Journées de la femme

Christian Schiaretti met en scène deux pièces d'August Strindberg au Théâtre national populaire, «Mademoiselle Julie» et «Créanciers». Et fait coup double. Dorotée Aznar


Mademoiselle Julie et Créanciers, deux textes écrits par Strindberg en 1888. Deux pièces que le metteur en scène Christian Schiaretti choisit de présenter en diptyque, dans un décor unique – sol vert, fils rouge sang tendus aux extrémités du plateau – où seuls quelques meubles différencient la cuisine où se joue le drame de Mademoiselle Julie du salon où se règlent les comptes des Créanciers. Un plateau sobre et glaçant où vont se dérouler deux meurtres parfaits, sur fond de guerre des sexes et de lutte des classes. Dans les deux pièces, les nouvelles traductions françaises de Terje Sinding sont confiées à un trio d'acteurs dont on ne manquera pas de saluer la justesse : Clara Simpson (au service d'une cuisinière drapée dans sa dignité dans Mademoiselle Julie et d'une couguar légère dans Créanciers), Clémentine Verdier (superbe Mademoiselle Julie) et Wladimir Yordanoff (le bras armé dans les deux pièces, au jeu plein de nuances).

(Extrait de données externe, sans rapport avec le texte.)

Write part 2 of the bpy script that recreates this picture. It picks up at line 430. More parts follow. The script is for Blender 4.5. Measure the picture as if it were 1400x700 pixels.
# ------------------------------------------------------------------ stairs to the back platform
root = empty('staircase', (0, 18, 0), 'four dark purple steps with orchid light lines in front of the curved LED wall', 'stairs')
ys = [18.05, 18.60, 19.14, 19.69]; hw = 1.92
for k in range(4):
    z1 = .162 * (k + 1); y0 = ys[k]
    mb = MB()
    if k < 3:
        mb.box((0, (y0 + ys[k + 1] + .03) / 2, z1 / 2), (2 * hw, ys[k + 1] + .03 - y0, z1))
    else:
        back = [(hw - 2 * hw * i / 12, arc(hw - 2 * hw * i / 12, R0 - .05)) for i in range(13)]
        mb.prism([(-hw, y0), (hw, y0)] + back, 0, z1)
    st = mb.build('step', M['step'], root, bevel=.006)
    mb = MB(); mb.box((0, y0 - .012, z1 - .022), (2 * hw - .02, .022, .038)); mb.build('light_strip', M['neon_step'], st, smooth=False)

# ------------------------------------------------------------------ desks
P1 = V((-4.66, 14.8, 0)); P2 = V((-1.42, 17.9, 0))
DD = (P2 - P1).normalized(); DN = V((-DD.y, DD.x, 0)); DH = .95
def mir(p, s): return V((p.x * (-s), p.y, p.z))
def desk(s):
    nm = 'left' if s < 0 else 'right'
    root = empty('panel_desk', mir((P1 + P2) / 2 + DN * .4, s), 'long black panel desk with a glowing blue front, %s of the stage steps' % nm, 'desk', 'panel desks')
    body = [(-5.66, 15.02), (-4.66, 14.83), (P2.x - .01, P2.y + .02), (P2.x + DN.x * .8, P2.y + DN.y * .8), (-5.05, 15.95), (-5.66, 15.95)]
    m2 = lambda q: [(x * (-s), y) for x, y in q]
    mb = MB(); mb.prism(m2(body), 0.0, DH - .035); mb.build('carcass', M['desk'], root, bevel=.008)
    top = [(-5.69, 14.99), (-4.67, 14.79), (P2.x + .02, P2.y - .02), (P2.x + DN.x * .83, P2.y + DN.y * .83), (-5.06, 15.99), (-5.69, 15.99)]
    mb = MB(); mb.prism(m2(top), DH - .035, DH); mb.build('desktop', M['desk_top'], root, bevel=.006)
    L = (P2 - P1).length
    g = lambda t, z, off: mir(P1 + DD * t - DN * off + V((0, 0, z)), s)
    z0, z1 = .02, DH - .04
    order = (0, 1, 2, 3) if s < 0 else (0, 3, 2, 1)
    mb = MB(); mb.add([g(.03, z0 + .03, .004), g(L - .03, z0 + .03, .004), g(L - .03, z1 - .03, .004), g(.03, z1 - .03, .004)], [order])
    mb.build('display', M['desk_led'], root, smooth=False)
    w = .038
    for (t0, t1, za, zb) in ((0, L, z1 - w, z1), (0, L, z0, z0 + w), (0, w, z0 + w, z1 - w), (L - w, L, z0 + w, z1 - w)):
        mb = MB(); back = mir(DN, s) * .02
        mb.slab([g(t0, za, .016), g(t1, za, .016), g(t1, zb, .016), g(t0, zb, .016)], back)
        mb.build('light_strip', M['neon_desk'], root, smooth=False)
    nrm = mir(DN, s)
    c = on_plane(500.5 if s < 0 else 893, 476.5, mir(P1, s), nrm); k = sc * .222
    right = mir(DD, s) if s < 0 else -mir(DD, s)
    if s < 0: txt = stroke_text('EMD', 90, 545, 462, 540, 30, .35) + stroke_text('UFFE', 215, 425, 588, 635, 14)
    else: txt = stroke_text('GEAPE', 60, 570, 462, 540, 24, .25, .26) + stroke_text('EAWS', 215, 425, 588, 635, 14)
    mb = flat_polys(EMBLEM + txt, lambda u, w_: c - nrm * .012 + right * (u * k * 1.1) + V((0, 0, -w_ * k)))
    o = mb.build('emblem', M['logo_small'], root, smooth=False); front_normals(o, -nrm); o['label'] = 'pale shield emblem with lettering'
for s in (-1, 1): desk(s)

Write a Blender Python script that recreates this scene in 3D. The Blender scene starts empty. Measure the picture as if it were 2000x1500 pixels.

L'homme qui n'aimait pas les femmes

Dans les deux pièces, Stindberg nous montre des amours stériles. Dans Créanciers, l'enfant de Tekla et de son premier mari est mort, celui qu'elle a eu avec son second époux a été «placé» pour ne pas prendre la seule place libre, celle de son père, «l'amant-enfant» que Tekla appelle son «petit frère». Quant à Mademoiselle Julie, il est rappelé dans la pièce : «Elle a ses règles en ce moment ; ça la rend toujours un peu bizarre». Le désir de ces femmes apparaît comme suspect. Des femmes prédatrices, qui prennent l'initiative sexuelle, et qui paient cher leur liberté : deuil ou suicide ; pas de compassion pour la «putain» qu'on nous présente comme un être pathétique, coquette vieillissante ou jeune fille perdue. Gare à celui qui tente de sortir la tête de sa petite case et gare aux faibles ; au Cluedo imaginé par Strindberg, l'assassin est celui qui mène la danse, pas celui qui tient le couteau. Dans les deux pièces, ce rôle revient à l'extraordinaire Wladimir Yordanoff, époustouflant dans le rôle de Jean (habituellement tenu par de jeunes acteurs) et pas moins méritant dans Créanciers, en habile manipulateur. Introduisant le rire au milieu de l'horreur, Yordanoff est le joyau du diptyque.